Real confidence is transcendent of duality. It just is, in the place where you just are. It is not the opposite of anything; it is integrated with opposites. As such, it is paradoxical.

Real confidence is equally unassuming. When you are being authentic and fully present, there is no false self to be anxious or arrogant.

Real confidence comes when you are being the way you are meant to be.
Comments (4)
  • jennifer  - real confidence
    But how often does it happen that we are being the way we are meant to be. I believe that to arrive at this state is a very long process, some never arriving there because of programming since childhood, because of mirroring, because of circumstances, to name just a few reasons why it is difficult to be that.

    I believe that this something to strive for, but given our daily challenges of life, it is difficult to be that all the time.

    Kind regards
  • Carol  - Confidence
    Robin, this is well-said.

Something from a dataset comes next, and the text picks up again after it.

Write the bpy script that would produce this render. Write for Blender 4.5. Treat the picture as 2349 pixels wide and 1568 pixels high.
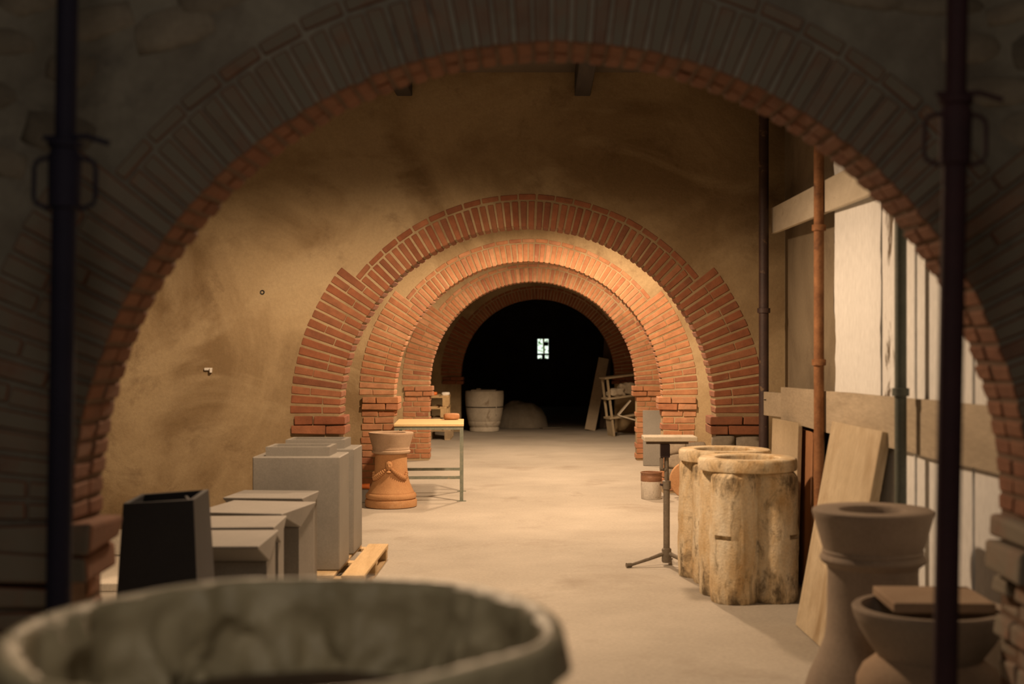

Thank you for staying true to yourself and offering a take that is different to the dominant view of soicety and the basis of so many self-help books and life skills courses. There has been a quiet 'revolution' of the "third voice" and perhaps it's not so quiet anymore - thanks to people like you how are articulating what people have been looking for and what I believe rings true for so many. THE OLD no longer works - it's time to listen up and KNOW and BE what we already are.
  • Robin Wheeler  - Confidence
    Hi Jennifer

    I hear you. It can be the most difficult thing to be ourselves in the world where such a natural thing is discouraged, and where image is promoted everywhere. It is an ongoing journey to discover who we are.

    Yet it is also so simple. We just have to stop being who we are not, and who we are remains. We have to accept and love ourselves as we are. It is not something to strive for, because striving is the work of the ego that tricks us out of ourselves even further.

    It is more like an awakening. It might seem challenging but those challenges are reminders to come back, to gently bring ourselves back to who we are. Every time we do, who we are emerges more.

    Gently, gracefully and wonderfully, authenticity and presence take over.
  • Robin Wheeler  - Confidence
    Thank you, Carol. You say it so well. It seems that many people have read all the how-to books out there and reached the limit of what these offer. They have also realised that the unspoken assumptions these approaches promote are not healthy.

    People want what's real now, and everyone is finding their own way to be it.